Write out the opening lines of the data word for word, up to and including the line with "from mathutils.geometry import", and leave every picture and every later line out.

## BEGIN RECORDED INFORMATION

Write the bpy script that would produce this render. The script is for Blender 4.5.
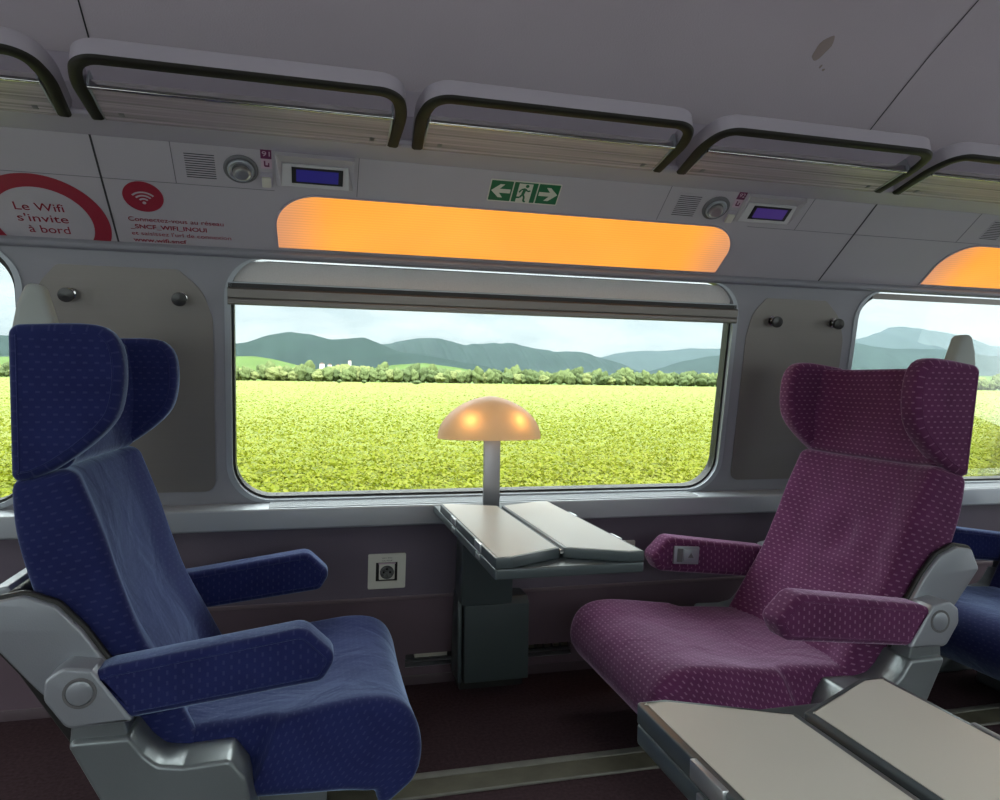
import bpy, bmesh, math, random
import numpy as np
from mathutils import Vector, Matrix
from mathutils.geometry import tessellate_polygon

random.seed(7)
SC = bpy.context.scene
for _o in list(bpy.data.objects):
    bpy.data.objects.remove(_o)
C = SC.collection

# ------------------------------------------------------------------ camera
cam_d = bpy.data.cameras.new('camera')
cam = bpy.data.objects.new('camera', cam_d)
C.objects.link(cam)
cam_d.sensor_fit = 'HORIZONTAL'
cam_d.sensor_width = 36.0
cam_d.lens = 36.0 * 725.0 / 1000.0
cam_d.clip_start = 0.02
cam_d.clip_end = 20000
_down = Vector((-.0137, 1, 17 / 725.)).normalized()
_X = Vector((2825, 22, 725.)); _X = (_X - _down * _X.dot(_down)).normalized()
_Z = -_down
_Y = _Z.cross(_X)
# rows below turn the camera's own axes (right, up, back) into the coach's axes
right = Vector((_X.x, _Y.x, _Z.x)); down_ = Vector((_X.y, _Y.y, _Z.y)); fwd = Vector((_X.z, _Y.z, _Z.z))
if fwd.y < 0:
    right.y *= -1; down_.y *= -1; fwd.y *= -1
R3 = Matrix((right, -down_, -fwd)).transposed()
cam.matrix_world = Matrix.Translation((0, 0, .93)) @ R3.to_4x4()
SC.camera = cam

# ------------------------------------------------------------------ exposure, sky, sun
SC.view_settings.view_transform = 'Standard'
SC.view_settings.look = 'None'
SC.view_settings.exposure = 0.42
SC.view_settings.gamma = 1.0
SC.view_settings.use_curve_mapping = False

W = bpy.data.worlds.new('sky'); SC.world = W; W.use_nodes = True
nt = W.node_tree; nt.nodes.clear()
wo = nt.nodes.new('ShaderNodeOutputWorld'); bg = nt.nodes.new('ShaderNodeBackground')
tc = nt.nodes.new('ShaderNodeTexCoord'); mp = nt.nodes.new('ShaderNodeMapping')
mp.inputs['Scale'].default_value = (1, 1, 3.2)
nz = nt.nodes.new('ShaderNodeTexNoise'); nz.inputs['Scale'].default_value = 6.5; nz.inputs['Detail'].default_value = 8
nz.inputs['Roughness'].default_value = .58
rp = nt.nodes.new('ShaderNodeValToRGB')
rp.color_ramp.elements[0].position = .34; rp.color_ramp.elements[0].color = (.47, .53, .53, 1)
rp.color_ramp.elements[1].position = .60; rp.color_ramp.elements[1].color = (.80, .86, .84, 1)
nt.links.new(tc.outputs['Generated'], mp.inputs['Vector']); nt.links.new(mp.outputs[0], nz.inputs['Vector'])
nt.links.new(nz.outputs['Fac'], rp.inputs[0]); nt.links.new(rp.outputs[0], bg.inputs['Color'])
# thin cloud, much brighter on the side of the sun than on the side of the hills
sx = nt.nodes.new('ShaderNodeSeparateXYZ'); nt.links.new(tc.outputs['Generated'], sx.inputs[0])
mr = nt.nodes.new('ShaderNodeMapRange'); mr.interpolation_type = 'SMOOTHSTEP'
mr.inputs[1].default_value = .15; mr.inputs[2].default_value = -.75; mr.inputs[3].default_value = .93; mr.inputs[4].default_value = 2.4
nt.links.new(sx.outputs[1], mr.inputs[0])
mz = nt.nodes.new('ShaderNodeMapRange'); mz.interpolation_type = 'SMOOTHSTEP'
mz.inputs[1].default_value = .22; mz.inputs[2].default_value = .60; mz.inputs[3].default_value = 1.; mz.inputs[4].default_value = 7.6
nt.links.new(sx.outputs[2], mz.inputs[0])
mm = nt.nodes.new('ShaderNodeMath'); mm.operation = 'MULTIPLY'
nt.links.new(mr.outputs[0], mm.inputs[0]); nt.links.new(mz.outputs[0], mm.inputs[1]); nt.links.new(mm.outputs[0], bg.inputs['Strength'])
nt.links.new(bg.outputs[0], wo.inputs['Surface'])

sd = bpy.data.lights.new('sun', 'SUN'); sd.energy = 1.6; sd.angle = math.radians(3); sd.color = (1, .96, .88)
sun = bpy.data.objects.new('sun', sd); C.objects.link(sun)
sun.rotation_euler = Vector((-.25, .42, -1)).to_track_quat('-Z', 'Y').to_euler()

# ------------------------------------------------------------------ materials
def node(nt, t, **kw):
    n = nt.nodes.new(t)
    for k, v in kw.items():
        if k in n.inputs: n.inputs[k].default_value = v
        else: setattr(n, k, v)
    return n

def base_mat(name, col, rough=.5, metal=0., spec=.5, sheen=0., sheen_tint=None, bump=0, bscale=200, coat=0, var=0, vscale=8):
    m = bpy.data.materials.new(name); m.use_nodes = True
    t = m.node_tree; p = t.nodes['Principled BSDF']
    p.inputs['Base Color'].default_value = (*col, 1)
    p.inputs['Roughness'].default_value = rough
    p.inputs['Metallic'].default_value = metal
    p.inputs['Specular IOR Level'].default_value = spec
    p.inputs['Coat Weight'].default_value = coat
    if sheen:
        p.inputs['Sheen Weight'].default_value = sheen
        p.inputs['Sheen Roughness'].default_value = .35
        p.inputs['Sheen Tint'].default_value = (*(sheen_tint or (1, 1, 1)), 1)
    co = node(t, 'ShaderNodeTexCoord')
    if var:
        n = node(t, 'ShaderNodeTexNoise', Scale=vscale, Detail=5.)
        t.links.new(co.outputs['Object'], n.inputs['Vector'])
        mx = node(t, 'ShaderNodeMix', data_type='RGBA')
        mx.inputs[6].default_value = (*[c * (1 - var) for c in col], 1)
        mx.inputs[7].default_value = (*[min(1, c * (1 + var)) for c in col], 1)
        t.links.new(n.outputs['Fac'], mx.inputs[0]); t.links.new(mx.outputs[2], p.inputs['Base Color'])
    if bump:
        n = node(t, 'ShaderNodeTexNoise', Scale=bscale, Detail=3.)
        t.links.new(co.outputs['Object'], n.inputs['Vector'])
        b = node(t, 'ShaderNodeBump', Strength=bump, Distance=.002)
        t.links.new(n.outputs['Fac'], b.inputs['Height']); t.links.new(b.outputs[0], p.inputs['Normal'])
    return m

def math_n(t, op, a, b=None):
    n = t.nodes.new('ShaderNodeMath'); n.operation = op
    for i, v in enumerate((a, b)):
        if v is None: continue
        if isinstance(v, (int, float)): n.inputs[i].default_value = v
        else: t.links.new(v, n.inputs[i])
    return n.outputs[0]

def fabric(name, col, dash, px=.0185, pz=.0130, amt=.75, sheen=.6, stint=(1, 1, 1), warm=None):
    m = base_mat(name, col, rough=.9, spec=.15, sheen=sheen, sheen_tint=stint)
    t = m.node_tree; p = t.nodes['Principled BSDF']
    uv = node(t, 'ShaderNodeUVMap'); sp = node(t, 'ShaderNodeSeparateXYZ'); t.links.new(uv.outputs[0], sp.inputs[0])
    u, v = sp.outputs[0], sp.outputs[1]
    vs = math_n(t, 'DIVIDE', v, pz)
    row = math_n(t, 'FLOOR', vs)
    off = math_n(t, 'MULTIPLY', math_n(t, 'MODULO', row, 2.), .5)
    us = math_n(t, 'ADD', math_n(t, 'DIVIDE', u, px), off)
    fu = math_n(t, 'ABSOLUTE', math_n(t, 'SUBTRACT', math_n(t, 'FRACT', us), .5))
    fv = math_n(t, 'ABSOLUTE', math_n(t, 'SUBTRACT', math_n(t, 'FRACT', vs), .5))
    mu = math_n(t, 'LESS_THAN', fu, .20); mv = math_n(t, 'LESS_THAN', fv, .14)
    mask = math_n(t, 'MULTIPLY', mu, mv)
    n = node(t, 'ShaderNodeTexNoise', Scale=14., Detail=4.)
    co = node(t, 'ShaderNodeTexCoord'); t.links.new(co.outputs['Object'], n.inputs['Vector'])
    mask = math_n(t, 'MULTIPLY', mask, amt)
    wear = node(t, 'ShaderNodeMix', data_type='RGBA')
    wear.inputs[6].default_value = (*[c * .82 for c in col], 1)
    wear.inputs[7].default_value = (*(warm or [c * 1.3 for c in col]), 1)
    t.links.new(n.outputs['Fac'], wear.inputs[0])
    mx = node(t, 'ShaderNodeMix', data_type='RGBA')
    t.links.new(wear.outputs[2], mx.inputs[6]); mx.inputs[7].default_value = (*dash, 1)
    t.links.new(mask, mx.inputs[0]); t.links.new(mx.outputs[2], p.inputs['Base Color'])
    # soft creases and pile
    n2 = node(t, 'ShaderNodeTexNoise', Scale=9., Detail=3., Distortion=.7); t.links.new(co.outputs['Object'], n2.inputs['Vector'])
    n3 = node(t, 'ShaderNodeTexNoise', Scale=420., Detail=2.); t.links.new(co.outputs['Object'], n3.inputs['Vector'])
    h = math_n(t, 'ADD', math_n(t, 'MULTIPLY', n2.outputs['Fac'], 1.), math_n(t, 'MULTIPLY', n3.outputs['Fac'], .06))
    b = node(t, 'ShaderNodeBump', Strength=.38, Distance=.016)
    t.links.new(h, b.inputs['Height']); t.links.new(b.outputs[0], p.inputs['Normal'])
    return m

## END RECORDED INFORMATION

**FINISHED EXERCISE:**
Write the bpy script that would produce this render. The script is for Blender 4.5.
import bpy, bmesh, math, random
import numpy as np
from mathutils import Vector, Matrix
from mathutils.geometry import tessellate_polygon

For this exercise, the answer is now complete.